User flows are where design really proves itself. A beautiful screen can hide a clumsy flow; a plain screen can be part of a brilliant one. This section captures the sequence — every screen, tap, and transition — from hundreds of top iOS apps, organized by the type of journey users are on.

Most-Studied iOS Flow Types

The most-studied flows are onboarding (how does Duolingo hook you in 90 seconds?), subscription paywalls (what does Headspace show at the exact moment you hesitate?), and checkout (how does Amazon's iOS checkout differ from Etsy's?). But the library goes deeper: cancellation flows, account upgrades, password resets, empty-state flows, and dozens of other journeys that rarely get documented.

A Research Shortcut for Designers and PMs

For product designers, this replaces the "screenshot a competitor" research method with something systematic. For PMs, it's a fast way to understand what best-in-class looks like before spec-ing out a new flow. For design systems teams, it's evidence for why certain patterns work and others don't.
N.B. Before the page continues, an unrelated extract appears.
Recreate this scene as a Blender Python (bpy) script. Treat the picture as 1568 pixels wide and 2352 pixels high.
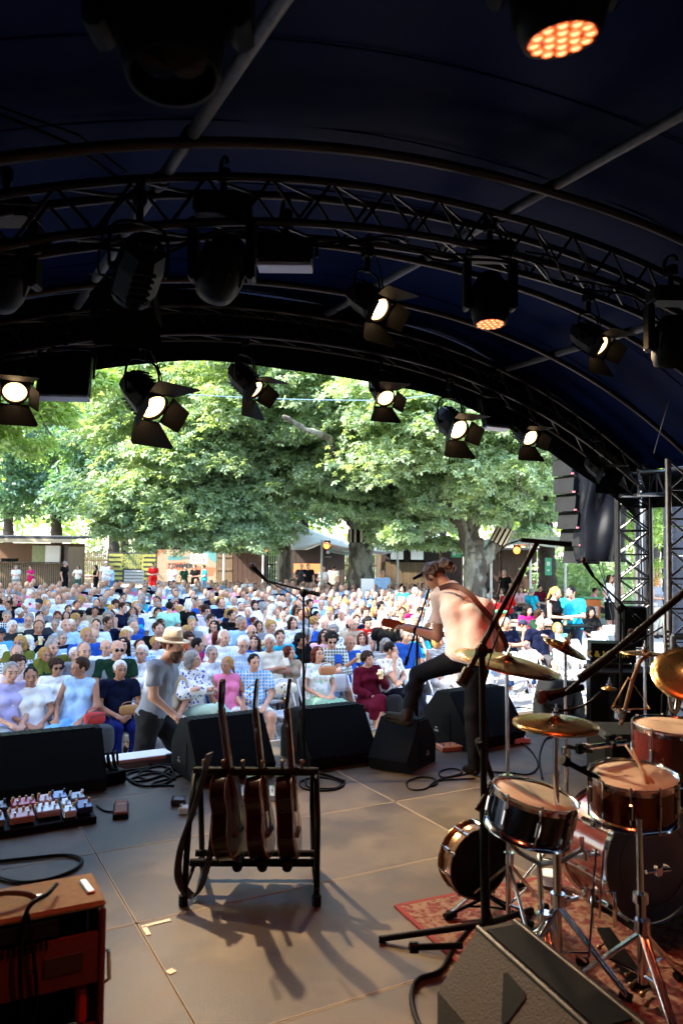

Frequently Asked Questions

What types of iOS flows are in the library?

Flows are organized by type — onboarding, sign-up, sign-in, checkout, cancellation, upgrading, password reset, search, purchase, and many others — spanning every common user journey.

Are these short clips or full recordings?

Full recordings. Each flow captures every screen from start to finish, preserving transitions and UX decisions you'd miss in a static screenshot.

Can I see the same flow type across different apps?

Yes. That's a primary use case — browse "onboarding flows" to compare how 100+ iOS apps handle their first-run experience, or "checkout flows" to study e-commerce UX side by side.

How are iOS flows different from Android flows?

iOS flows reflect iPhone-specific gestures, navigation patterns, and HIG conventions. Android flows capture Material patterns and Google Play-specific behaviors. Many brands handle the same flow differently across platforms.